Now residents of Eugene say they have been forgotten. They say they were told they would spend only six months on that land and that the Department of Human Settlements and Mnquma Local Municipality would find new land and build proper houses for them.

Residents of Eugene say they want to go back to their land at Bhungeni. Picture: Mbulelo Sisulu

Bandile Mpuqa, 54, said in winter the wind and rain entered their homes. “There are people who died here because of cold weather. Government seems to have forgotten about us.”

Bongiwe Sandla, 50, said she had lost her daughter to illness. “This place is very cold. There are times when water just freezes because of cold weather. The land that we used to occupy at Bhungeni is still open. The shopping mall has not been built. Why does government not take us back to that land? When we were living at Bhungeni, things were very easy for us as the residents. We used to walk because we were not far from town. But now we are very far so you have to take a taxi when you go to town and we are hawkers that sell in the streets in town,” she said.

Eastern Cape Human Settlements spokesperson Lwandile Sicwetsha said the Mnquma Local Municipality had found other land for the people of Eugene. But Mnquma Local Municipality spokesperson Loyiso Mpalantshane told GroundUp that he did not know what Sicwetsha was talking about.

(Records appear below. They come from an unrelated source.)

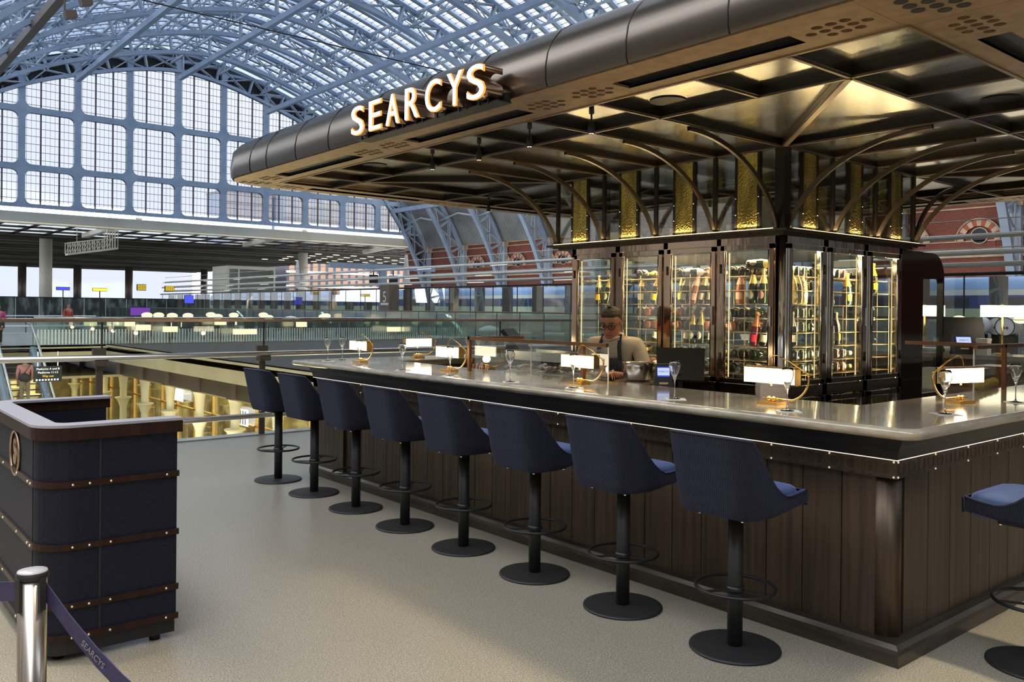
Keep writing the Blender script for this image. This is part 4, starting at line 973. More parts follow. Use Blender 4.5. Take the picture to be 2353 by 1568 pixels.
def strip(along, a0, a1, c0, c1):
    """soffit strip: 'along' = 'y' or 'x', from a0 to a1, across c0..c1; holes at both ends, slot in between"""
    def bx(u0, v0, u1, v1, z0=ZC, z1=ZC+.012, mb=sof):
        if along == 'y': mb.box(v0, u0, z0, v1, u1, z1)
        else: mb.box(u0, v0, z0, u1, v1, z1)
    L = a1-a0; hs = .062; nh = 5; he = nh*hs+.05
    m0 = c0+(c1-c0)*.36; m1 = c0+(c1-c0)*.64
    if along == 'x' and c0 < 1 or along == 'y' and c0 < 1: m0 = c0+(c1-c0)*.42; m1 = c0+(c1-c0)*.72
    # rows of holes at both ends
    for e0 in (a0+.03, a1-.03-nh*hs):
        w0 = (c0+c1)/2-1.5*hs+.02
        bx(e0, c0, e0+nh*hs, w0); bx(e0, w0+3*hs, e0+nh*hs, c1)
        for i in range(nh):
            for j in range(3):
                u = e0+(i+.5)*hs; v = w0+(j+.5)*hs
                if (i in (0, 4)) and j != 1: bx(u-hs/2, v-hs/2, u+hs/2, v+hs/2); continue
                if along == 'y': holecell(v, u, .024, hs/2)
                else: holecell(u, v, .024, hs/2)
    bx(a0, c0, a0+.03, c1); bx(a1-.03, c0, a1, c1)
    s0, s1 = a0+.03+nh*hs, a1-.03-nh*hs
    bx(s0, c0, s1, m0); bx(s0, m1, s1, c1); bx(s0, m0, s0+.04, m1); bx(s1-.04, m0, s1, m1)
    slotin = MB(); bx(s0+.04, m0, s1-.04, m1, ZC+.024, ZC+.03, slotin)
    bx(s0+.04, m0-.002, s1-.04, m0, ZC+.0, ZC+.03, slotin); bx(s0+.04, m1, s1-.04, m1+.002, ZC, ZC+.03, slotin); slotin.build('light_slot', M['cornice'], CAN)
ys = [.0, 1.90, 3.80, 5.45]
ys = [IY0, 1.59, 3.58, IY1]
for a, b in zip(ys, ys[1:]): strip('y', a, b, CX0+.012, IX0); strip('y', a, b, IX1, CX1-.012)
xs_ = [IX0, 1.7, 3.6, IX1]
for a, b in zip(xs_, xs_[1:]): strip('x', a, b, CY0+.012, IY0); strip('x', a, b, IY1, CY1-.012)
# the four corners, with a cluster of black discs as holes and rounded outer edge
def cornerp(x0, y0, x1, y1, sx, sy):
    r = .41; P = rrect(CX0+.012, CY0+.012, CX1-.012, CY1-.012, r)
    Q = [(x, y) for x, y in P if x0-1e-3 <= x <= x1+1e-3 and y0-1e-3 <= y <= y1+1e-3]
    ix = x1 if sx < 0 else x0; iy = y1 if sy < 0 else y0; ox = x0 if sx < 0 else x1; oy = y0 if sy < 0 else y1
    Q.sort(key=lambda p: atan2(p[1]-iy, p[0]-ix) if not (sx < 0) else atan2(p[1]-iy, -(p[0]-ix)))
    poly = Q+[(ix, iy)]
    a_ = [(ox, iy)] ; b_ = [(ix, oy)]
    first, last = Q[0], Q[-1]
    pa, pb2 = ((ix, oy), (ox, iy))
    if abs(first[0]-ox) < abs(last[0]-ox): pa, pb2 = pb2, pa
    poly = [pa]+Q+[pb2, (ix, iy)]
    sof.prism(poly, ZC+.001, ZC+.012)
    cx_, cy_ = (x0+x1)/2, (y0+y1)/2
    for i in range(4):
        for j in range(3):
            if (i, j) in ((0, 0), (3, 2)): continue
            X = cx_+(i-1.5)*.07-.03*sx; Y = cy_+(j-1)*.07-.03*sy
            MB().cyl((X, Y, 0), .026, ZC-.001, ZC+.0005, 16).build('hole_shade_disc', M['matte'], CAN)  # black disc on the solid corner stands for a hole's shade
e = .012
cornerp(CX0+e, CY0+e, IX0, IY0, -1, -1)
sof2 = sof
cornerp(CX0+e, IY1, IX0, CY1-e, -1, 1); cornerp(IX1, CY0+e, CX1-e, IY0, 1, -1); cornerp(IX1, IY1, CX1-e, CY1-e, 1, 1)
sof.build('soffit', M['soffit'], CAN);
MB().box(CX0+.06, CY0+.16, ZC+.031, IX0, CY1-.16, ZC+.036).box(IX1, CY0+.16, ZC+.031, CX1-.06, CY1-.16, ZC+.036).box(IX0, CY0+.06, ZC+.031, IX1, IY0, ZC+.036).box(IX0, IY1, ZC+.031, IX1, CY1-.06, ZC+.036).build('hole_shade_sheet', M['matte'], CAN)  # black sheet above the openings paints the shade inside them
g = MB()
for x0, y0_, x1, y1_ in ((IX0-.02, IY0-.02, IX0, IY1+.02), (IX1, IY0-.02, IX1+.02, IY1+.02), (IX0, IY0-.02, IX1, IY0), (IX0, IY1, IX1, IY1+.02)): g.box(x0, y0_, ZC-.005, x1, y1_, ZC+.095)
g.build('soffit_edge', M['beamedge'], CAN)
# mirror ceiling panels
K3x, K4y = 3.45, 3.89
MB().box(IX0, IY0, ZC+.045, IX1, IY1, ZC+.055).build('ceiling_panels', M['ceilpanel'], CAN)
Dx, Dy = 1.33, 1.222
gx = [.756, K0x, 2.147, 2.80, K3x, 4.19, K3x+Dx]; gx = [K0x-Dx, .756, K0x, 2.147, 2.80, K3x, 4.19, K3x+Dx]
gy = [K0y-Dy, .867, K0y, 2.142, 2.724, 3.307, K4y, 4.58, K4y+Dy]
bm_ = MB(); ed = MB()
def cbeam(a, b, wd=.05):
    bm_.bar((a[0], a[1], ZC+.023), (b[0], b[1], ZC+.023), wd, .045); ed.bar((a[0], a[1], ZC-.003), (b[0], b[1], ZC-.003), .016, .008)
for i, x in enumerate(gx):
    if x in (gx[0], gx[-1]): cbeam((x, IY0), (x, IY1))
    elif i in (1, 6): cbeam((x, IY0), (x, gy[0])); cbeam((x, gy[-1]), (x, IY1))
    else: cbeam((x, IY0), (x, K0y)); cbeam((x, K4y), (x, IY1))
for i, y in enumerate(gy):
    if y in (gy[0], gy[-1]): cbeam((IX0, y), (IX1, y))
    elif i in (1, 7): cbeam((IX0, y), (gx[0], y)); cbeam((gx[-1], y), (IX1, y))
    else: cbeam((IX0, y), (K0x, y)); cbeam((K3x, y), (IX1, y))
for a, b in (((gx[0], gy[0]), (K0x, K0y)), ((gx[-1], gy[0]), (K3x, K0y)), ((gx[0], gy[-1]), (K0x, K4y)), ((gx[-1], gy[-1]), (K3x, K4y))):
    bm_.bar((a[0], a[1], ZC+.022), (b[0], b[1], ZC+.022), .05, .042); ed.bar((a[0], a[1], ZC-.003), (b[0], b[1], ZC-.003), .035, .008)
for (a, b) in (((K0x, K0y), (K0x, K4y)), ((K0x, K0y), (K3x, K0y)), ((K3x, K0y), (K3x, K4y)), ((K0x, K4y), (K3x, K4y))): cbeam(a, b, .06)
bm_.build('ceiling_beams', M['beam'], CAN); ed.build('beam_flanges', M['beamedge'], CAN)
# glazed lantern between cabinet and canopy: glass, posts, hammered brass pillars, arched ribs
MB().box(K0x-.003, K0y, 2.195, K0x+.003, K4y, ZC).box(K0x, K0y-.003, 2.195, K3x, K0y+.003, ZC).box(K3x-.003, K0y, 2.195, K3x+.003, K4y, ZC).box(K0x, K4y-.003, 2.195, K3x, K4y+.003, ZC).build('lantern_glass', glass('lantern_glass', (.95, .97, .96), .14, .01, .7), CAN)
M['hammer'] = mat('hammered_brass', (.52, .40, .10), .24, 1, noise=((9, 9, 2.2), (.22, .17, .05), .4, .65), bump=((70, 70, 70), .9, .01))
post = MB(); nodesA = [K0y, 2.142, 2.724, 3.307, K4y]; nodesB = [K0x, 2.147, 2.80, K3x]
for y in nodesA[1:]:
    for X_ in (K0x, K3x): MB().box(X_-.018, y-.012, 2.195, X_+.018, y+.012, ZC).build('lantern_post', M['beam'], CAN)
for x in nodesB[1:]:
    for Y_ in (K0y, K4y): MB().box(x-.012, Y_-.018, 2.195, x+.012, Y_+.018, ZC).build('lantern_post', M['beam'], CAN)
post.box(K0x-.03, K0y-.03, 2.195, K0x+.05, K0y+.05, ZC)
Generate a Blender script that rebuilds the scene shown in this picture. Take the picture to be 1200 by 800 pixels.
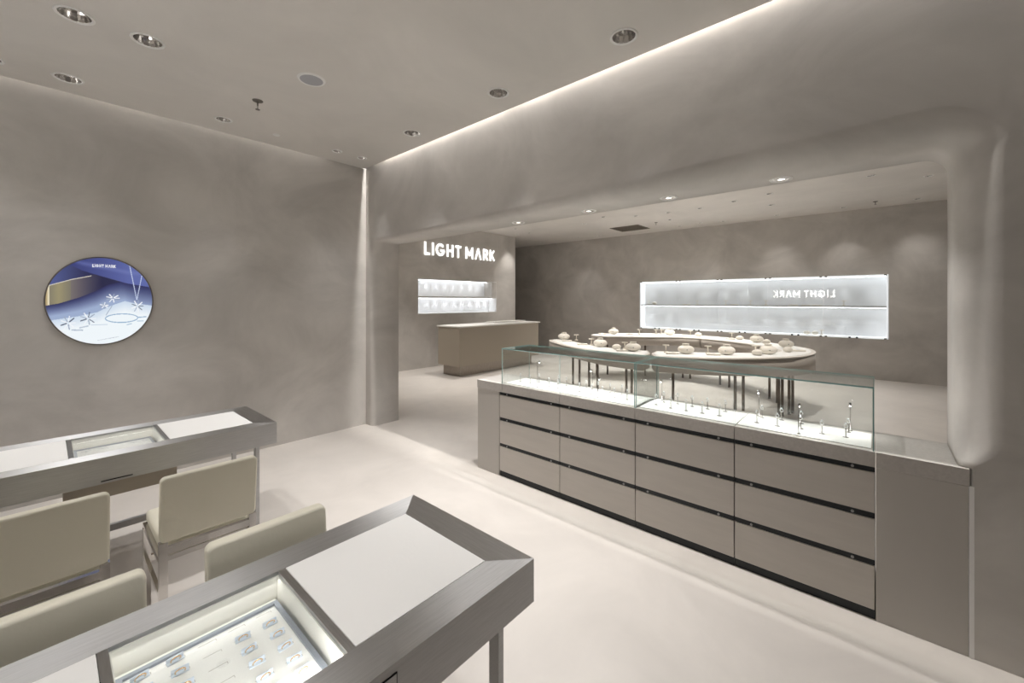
import bpy, bmesh, math, random
from mathutils import Vector, Matrix
random.seed(7)
PI = math.pi
for o in list(bpy.data.objects): bpy.data.objects.remove(o)
SC = bpy.context.scene
COL = SC.collection

# ------------------------------------------------------------------ camera
F_PX = 483.04; HOR = 351.8; CAM_H = 1.65; YAW = 41.508
cd = bpy.data.cameras.new('camera'); cam = bpy.data.objects.new('camera', cd); COL.objects.link(cam)
cd.sensor_width = 36; cd.lens = 36 * F_PX / 1200; cd.shift_x = 0; cd.shift_y = -(400 - HOR) / 1200
cd.clip_start = 0.02
cam.location = (0, 0, CAM_H); cam.rotation_euler = (PI / 2, 0, math.radians(YAW - 90))
SC.camera = cam

# ------------------------------------------------------------------ world, exposure
w = bpy.data.worlds.new('world'); SC.world = w; w.use_nodes = True
w.node_tree.nodes['Background'].inputs[0].default_value = (1.0, .96, .9, 1)
w.node_tree.nodes['Background'].inputs[1].default_value = 0.1
vs = SC.view_settings
vs.view_transform = 'Standard'; vs.look = 'None'; vs.gamma = 1; vs.use_curve_mapping = False
vs.exposure = 0.18
WARM = (1.0, 0.965, 0.92); NEUT = (1.0, 0.985, 0.975); COOL = (0.95, 0.975, 1.0)
P_FRONT = 108.0      # watts of a front-room downlight
P_SOFFIT = 58.0     # soffit downlights over the counter
P_BACK = 96.0       # back-room downlights
P_COVE = 128.0       # LED strip in the ceiling slot
E_NICHE = 5.0

def lamp(name, kind, loc, power, color=NEUT, parent=None, **kw):
    l = bpy.data.lights.new(name, kind); l.energy = power; l.color = color
    for k, v in kw.items(): setattr(l, k, v)
    o = bpy.data.objects.new(name, l); COL.objects.link(o); o.location = loc
    if parent: o.parent = parent
    return o

# ------------------------------------------------------------------ materials
def mat(name, col, rough=.6, metal=0, spec=.5, noise=None, bump=None, emis=None, estr=0, aniso=None):
    m = bpy.data.materials.new(name); m.use_nodes = True
    nt = m.node_tree; b = nt.nodes['Principled BSDF']
    b.inputs['Base Color'].default_value = (*col, 1)
    b.inputs['Roughness'].default_value = rough
    b.inputs['Metallic'].default_value = metal
    b.inputs['Specular IOR Level'].default_value = spec
    tc = nt.nodes.new('ShaderNodeTexCoord'); mp = nt.nodes.new('ShaderNodeMapping')
    nt.links.new(tc.outputs['Object'], mp.inputs[0])
    if noise:                       # (scale, detail, amount, stretch)
        sc, det, amt, st = noise
        mp.inputs['Scale'].default_value = st
        n = nt.nodes.new('ShaderNodeTexNoise'); n.inputs['Scale'].default_value = sc
        n.inputs['Detail'].default_value = det; n.inputs['Roughness'].default_value = .6
        n.inputs['Distortion'].default_value = .6
        nt.links.new(mp.outputs[0], n.inputs['Vector'])
        r = nt.nodes.new('ShaderNodeValToRGB')
        r.color_ramp.elements[0].position = .3; r.color_ramp.elements[1].position = .7
        r.color_ramp.elements[0].color = (*[c * (1 - amt) for c in col], 1)
        r.color_ramp.elements[1].color = (*[min(1, c * (1 + amt)) for c in col], 1)
        nt.links.new(n.outputs['Fac'], r.inputs[0]); nt.links.new(r.outputs[0], b.inputs['Base Color'])
    if bump:                        # (scale, strength, stretch)
        mp2 = nt.nodes.new('ShaderNodeMapping'); mp2.inputs['Scale'].default_value = bump[2]
        nt.links.new(tc.outputs['Object'], mp2.inputs[0])
        n2 = nt.nodes.new('ShaderNodeTexNoise'); n2.inputs['Scale'].default_value = bump[0]; n2.inputs['Detail'].default_value = 4
        nt.links.new(mp2.outputs[0], n2.inputs['Vector'])
        bp = nt.nodes.new('ShaderNodeBump'); bp.inputs['Strength'].default_value = bump[1]; bp.inputs['Distance'].default_value = .004
        nt.links.new(n2.outputs['Fac'], bp.inputs['Height']); nt.links.new(bp.outputs[0], b.inputs['Normal'])
    if emis:
        b.inputs['Emission Color'].default_value = (*emis, 1); b.inputs['Emission Strength'].default_value = estr
    return m

def brushed(m, tang, an=.88):
    nt = m.node_tree; b = nt.nodes['Principled BSDF']; c = nt.nodes.new('ShaderNodeCombineXYZ')
    for k in range(3): c.inputs[k].default_value = tang[k]
    nt.links.new(c.outputs[0], b.inputs['Tangent']); b.inputs['Anisotropic'].default_value = an
    return m
def glass(name, tint=(1, 1, 1), ior=1.5, boost=1.0):
    m = bpy.data.materials.new(name); m.use_nodes = True; nt = m.node_tree
    nt.nodes.remove(nt.nodes['Principled BSDF']); out = nt.nodes['Material Output']
    t = nt.nodes.new('ShaderNodeBsdfTransparent'); t.inputs[0].default_value = (*tint, 1)
    g = nt.nodes.new('ShaderNodeBsdfGlossy'); g.inputs['Roughness'].default_value = 0.0
    f = nt.nodes.new('ShaderNodeFresnel')
    ge = nt.nodes.new('ShaderNodeNewGeometry'); mi_ = nt.nodes.new('ShaderNodeMath'); mi_.operation = 'MULTIPLY_ADD'
    mi_.inputs[1].default_value = 1 / ior - ior; mi_.inputs[2].default_value = ior      # same reflectance on both faces of the pane
    nt.links.new(ge.outputs['Backfacing'], mi_.inputs[0]); nt.links.new(mi_.outputs[0], f.inputs[0])
    mu = nt.nodes.new('ShaderNodeMath'); mu.operation = 'MULTIPLY'; mu.inputs[1].default_value = boost
    mx = nt.nodes.new('ShaderNodeMixShader')
    nt.links.new(f.outputs[0], mu.inputs[0]); nt.links.new(mu.outputs[0], mx.inputs[0])
    nt.links.new(t.outputs[0], mx.inputs[1]); nt.links.new(g.outputs[0], mx.inputs[2])
    nt.links.new(mx.outputs[0], out.inputs[0]); return m

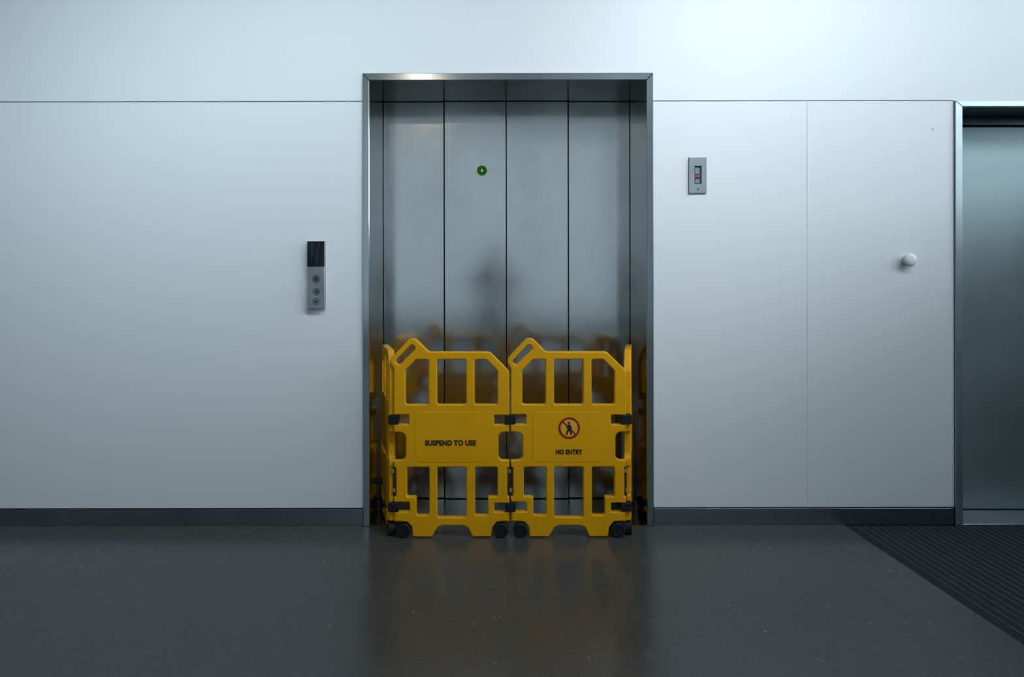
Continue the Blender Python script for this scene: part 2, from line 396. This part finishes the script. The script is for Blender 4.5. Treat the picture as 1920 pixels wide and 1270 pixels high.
# ------------------------------------------------------------------ call panel left of the lift
cp = tag(empty('lift_call_panel', (WX(594.5), 0, WZ(515))), 'narrow steel lift call panel with black display, wrapped in clear film', 'call panel')
pw, ph = 33 * U / 2, 126 * U / 2
box('body', (-pw, -0.020, -ph), (pw, -0.0002, ph), M['plate'], cp, 0.0015, 1)
box('display', (-pw + 0.0008, -0.0212, WZ(500) - WZ(515)), (pw - 0.0008, -0.0195, ph - 0.0012), M['black_glass'], cp, 0.0005, 1)
for k, zy in enumerate((523, 546.5, 565)):
    z = WZ(zy) - WZ(515)
    b = lathe('button', [(0, 0.0028), (0.0154, 0.0028), (0.0160, 0.0022), (0.0160, -0.001)], M['button'], cp, (0.001, -0.0200, z), smooth=False)
    bm = bmesh.new(); add_lathe(bm, [(0.0195, -0.001), (0.0195, 0.001), (0.0168, 0.001), (0.0168, -0.001)], n=32)
    from_bm('button_ring', bm, M['glyph'], b)
    bm = bmesh.new(); 
    s = 1 if k == 0 else -1
    if k < 2:
        tri = [(-0.008, -0.005 * s), (0.008, -0.005 * s), (0, 0.008 * s)]
    else:
        tri = [(-0.006, -0.006), (0.006, -0.006), (0.006, 0.006), (-0.006, 0.006)]
    A = [bm.verts.new((x, -0.0034, zz)) for x, zz in tri]; B = [bm.verts.new((x, -0.0026, zz)) for x, zz in tri]
    bm.faces.new(A); bm.faces.new(B[::-1])
    for i in range(len(tri)): bm.faces.new((A[i], A[(i + 1) % len(tri)], B[(i + 1) % len(tri)], B[i]))
    from_bm('symbol', bm, M['dark_plastic'], b)
bm = bmesh.new()
NX, NZ = 14, 40
grid = []
for j in range(NZ + 1):
    row = []
    for i in range(NX + 1):
        x = -pw - 0.002 + (2 * pw + 0.004) * i / NX; z = -ph - 0.004 + (2 * ph + 0.006) * j / NZ
        cr = 0.0022 * math.sin(z * 26 + x * 40) + 0.0016 * abs(math.sin(z * 47 - x * 95 + 0.8)) + 0.0012 * math.sin(x * 210 + 2.0 * math.sin(z * 22))
        row.append(bm.verts.new((x, -0.0262 - cr, z)))
    grid.append(row)
for j in range(NZ):
    for i in range(NX):
        bm.faces.new((grid[j][i], grid[j][i + 1], grid[j + 1][i + 1], grid[j + 1][i]))
from_bm('plastic_film', bm, M['film'], cp, smooth=True)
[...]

Mnquma Mayor Thobeka Bikitsha said the municipality wanted to place it on record that it was never involved in the removal of the residents of Bhungeni. She referred GroundUp to the Fingo Tribal Authority.

Asked to comment, Chief Phakade Bikitsha of the Fingo Tribal Authority said there were still plans to build a shopping mall and the Eugene residents could not go back to Bhungeni. “There are some developers who want to develop that land. They promise a shopping mall and residential flats. Yes, we removed those people in 2011 because we were going to build a shopping mall, but those developers withdrew in the last moments. Now we are busy with other developers,” he said.

Bikitsha said he had not authorised the use of the bulldozers. But residents said the bulldozers had been brought in by the sheriff after the Fingo Tribal Authority had been to court to get an eviction order.

Bikitsha said the residents had refused land which had been offered them. “Before we removed them, as the Fingo Tribal Authority, we identified land for these people, but they refused to go to it. It is not our fault they live in that area now. They must not make a mistake by saying they want to go back to that land.”

Asked who the developers were, if the tribal authority had sold the land, and if so for how much, Bikitsha said: “What do you want to do about these things that you ask, because you make me angry now. Go and ask those people of Eugene.”